Tuntuulei sa fare ogni cosa. Tenere il gregge, raccogliere il frumento, sopravvivere al caldo, sfuggire agli inganni degli adulti, aiutare i nonni, e tanto altro. Quando incontra Tulga, tra loro nasce una sfida: vuole essere lui l’adulto, esperto del luogo e delle attività che vi si svolgono. Dalla sfida sfrontata si passa presto alla condivisione solidale, infine all’amicizia. Tuntuulei avrebbe tanto bisogno di un amico-padre, non lo ha mai avuto. Tulga sa inventare giochi, pescare, rendere interessanti i momenti della quotidianità. “Ti prego, ti prego, sii mio padre!” sembra dirgli ad ogni sguardo il ragazzino.
Passano i giorni. Tulga resterà finchè il lavoro dei campi, rimasti incolti dopo la morte del padre, non sarà terminato. Respira atmosfere dimenticate, fa amicizia con due tipi balordi, costruisce una torre in cima alla collina, dove si può salire per telefonare (alcune delle scene più divertenti si svolgono proprio sulla torre, ma anche quelle più tristi). L’idea di costruirla è di Tuntuulei. Assieme i due sono una forza.

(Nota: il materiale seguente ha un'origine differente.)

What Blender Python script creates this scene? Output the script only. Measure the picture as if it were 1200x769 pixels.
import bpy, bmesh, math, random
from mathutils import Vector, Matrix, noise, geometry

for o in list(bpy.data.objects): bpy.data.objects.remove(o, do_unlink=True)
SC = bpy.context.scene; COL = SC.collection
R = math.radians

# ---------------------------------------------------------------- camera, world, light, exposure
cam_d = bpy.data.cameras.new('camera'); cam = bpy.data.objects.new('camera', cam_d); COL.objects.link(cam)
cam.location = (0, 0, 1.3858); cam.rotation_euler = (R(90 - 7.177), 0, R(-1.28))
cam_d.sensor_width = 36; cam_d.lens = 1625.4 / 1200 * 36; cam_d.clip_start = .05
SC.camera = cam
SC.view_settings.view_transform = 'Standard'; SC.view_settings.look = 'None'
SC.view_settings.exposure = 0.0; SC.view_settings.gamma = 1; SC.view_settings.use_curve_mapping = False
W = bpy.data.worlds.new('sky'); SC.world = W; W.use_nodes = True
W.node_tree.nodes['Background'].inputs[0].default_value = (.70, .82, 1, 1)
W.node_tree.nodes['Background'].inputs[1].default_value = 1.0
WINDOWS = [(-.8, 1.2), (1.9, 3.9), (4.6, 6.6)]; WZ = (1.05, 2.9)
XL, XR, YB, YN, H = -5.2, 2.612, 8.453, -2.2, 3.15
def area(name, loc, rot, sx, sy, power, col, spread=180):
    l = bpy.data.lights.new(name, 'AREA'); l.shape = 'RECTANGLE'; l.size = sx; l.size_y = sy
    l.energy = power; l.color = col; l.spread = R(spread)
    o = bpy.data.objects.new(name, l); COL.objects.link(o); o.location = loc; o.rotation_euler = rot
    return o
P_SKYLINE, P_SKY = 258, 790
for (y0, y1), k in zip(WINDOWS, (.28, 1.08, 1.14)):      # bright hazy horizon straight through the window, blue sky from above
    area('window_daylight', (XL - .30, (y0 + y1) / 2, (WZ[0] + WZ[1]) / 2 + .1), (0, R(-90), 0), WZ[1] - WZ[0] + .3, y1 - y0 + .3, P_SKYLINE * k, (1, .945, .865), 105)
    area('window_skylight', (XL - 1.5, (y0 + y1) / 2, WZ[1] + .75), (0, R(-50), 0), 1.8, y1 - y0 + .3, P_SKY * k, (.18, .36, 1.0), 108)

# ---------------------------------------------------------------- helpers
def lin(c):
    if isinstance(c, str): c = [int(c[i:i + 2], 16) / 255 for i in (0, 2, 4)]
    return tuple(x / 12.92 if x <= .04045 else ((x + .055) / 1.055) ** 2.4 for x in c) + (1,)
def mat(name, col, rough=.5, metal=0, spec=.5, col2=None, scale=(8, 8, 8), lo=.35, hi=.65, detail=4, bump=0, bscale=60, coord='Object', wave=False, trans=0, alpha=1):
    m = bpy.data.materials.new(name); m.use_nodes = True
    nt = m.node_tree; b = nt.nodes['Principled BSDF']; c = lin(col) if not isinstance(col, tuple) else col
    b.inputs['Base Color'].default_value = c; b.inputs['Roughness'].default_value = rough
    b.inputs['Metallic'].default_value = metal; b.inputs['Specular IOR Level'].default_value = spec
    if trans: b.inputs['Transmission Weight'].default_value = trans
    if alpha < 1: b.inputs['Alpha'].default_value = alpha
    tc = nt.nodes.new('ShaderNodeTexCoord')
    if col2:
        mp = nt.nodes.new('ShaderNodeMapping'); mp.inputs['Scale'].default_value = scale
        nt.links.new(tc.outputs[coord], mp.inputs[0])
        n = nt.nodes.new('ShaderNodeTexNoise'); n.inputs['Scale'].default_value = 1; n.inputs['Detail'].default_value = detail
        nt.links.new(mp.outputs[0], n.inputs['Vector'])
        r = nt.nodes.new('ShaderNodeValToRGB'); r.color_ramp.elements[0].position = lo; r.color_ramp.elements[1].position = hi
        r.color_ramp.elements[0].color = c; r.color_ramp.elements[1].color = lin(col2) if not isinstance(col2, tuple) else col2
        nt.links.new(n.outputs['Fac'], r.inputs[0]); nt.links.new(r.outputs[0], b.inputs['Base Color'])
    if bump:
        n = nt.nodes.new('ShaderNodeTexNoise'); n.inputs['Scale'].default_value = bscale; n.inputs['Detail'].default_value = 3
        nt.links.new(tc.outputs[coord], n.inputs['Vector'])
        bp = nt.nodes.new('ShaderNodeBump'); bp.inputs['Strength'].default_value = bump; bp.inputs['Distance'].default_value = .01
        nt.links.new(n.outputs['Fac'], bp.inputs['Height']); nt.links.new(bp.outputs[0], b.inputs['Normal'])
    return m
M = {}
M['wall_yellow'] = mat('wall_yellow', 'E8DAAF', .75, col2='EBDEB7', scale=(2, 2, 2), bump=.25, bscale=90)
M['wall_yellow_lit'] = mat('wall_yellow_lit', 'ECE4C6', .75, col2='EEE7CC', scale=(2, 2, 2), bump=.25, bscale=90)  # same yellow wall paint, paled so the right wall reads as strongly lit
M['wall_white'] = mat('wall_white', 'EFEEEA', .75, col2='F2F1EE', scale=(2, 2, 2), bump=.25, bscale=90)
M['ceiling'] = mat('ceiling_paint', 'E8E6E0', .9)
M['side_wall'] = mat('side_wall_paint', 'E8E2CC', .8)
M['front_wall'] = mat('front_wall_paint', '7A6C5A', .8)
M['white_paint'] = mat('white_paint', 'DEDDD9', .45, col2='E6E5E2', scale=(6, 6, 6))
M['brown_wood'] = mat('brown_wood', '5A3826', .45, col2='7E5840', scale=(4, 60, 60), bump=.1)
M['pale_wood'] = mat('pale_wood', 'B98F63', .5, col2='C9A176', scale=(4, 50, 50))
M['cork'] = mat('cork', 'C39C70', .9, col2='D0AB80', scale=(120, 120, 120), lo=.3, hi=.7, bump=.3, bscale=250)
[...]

Tuntuulei è analfabeta, sua madre lavora in città e non si fa mai viva con il ragazzo. La nonna progetta di mandarci anche lui, perché possa ricevere un’istruzione.
Viene il giorno dell’addio necessario, il dolore del bambino è immenso, lo rende rabbioso e cupo, poiché resterà a combattere col nulla di un’esistenza monotona e solitaria. Tulga è straziato dalla intensità dell’abbraccio di Tuntuulei e dalle forsennate richieste di lui di restare, ma non cede. Non voleva tornare nella steppa, ha svolto il suo compito di accudire il padre negli ultimi momenti della sua vita e di falciare i campi. Ora la città lo richiama con forza. Sarà meno solo di Tuntuulei? Si incontreranno? Non si vedranno mai più?
Il regista non ci offre soluzioni narrative originali, si limita a raccontare due solitudini, ben rappresentate dai due bravi protagonisti. Quella di un monello, apparentemente arrogante, ma in realtà, come ogni bambino, fragile e bisognoso di riconoscimento e di affetto. Quella di un adulto, che ha abbandonato lo stile di vita con cui è cresciuto per entrare in un altro, molto diverso. Il richiamo della tradizione, l’incanto del paesaggio, sono potenti. Ma la società è cambiata, il presente e il futuro hanno il profumo della città, dove ci si accultura, dove si fanno gli affari. La steppa diventerà un luogo attraente per i sempre più numerosi turisti, per questo, aggiungo io, si è ultimamente ampliato l’aereoporto di Ulan Bator. Per questo gli abitanti forse stanno abituandosi a lasciar fare delle loro vite un’attrazione turistica, un po’ per noia, un po’ per curiosità. Un po’ perché il mondo va in questa direzione.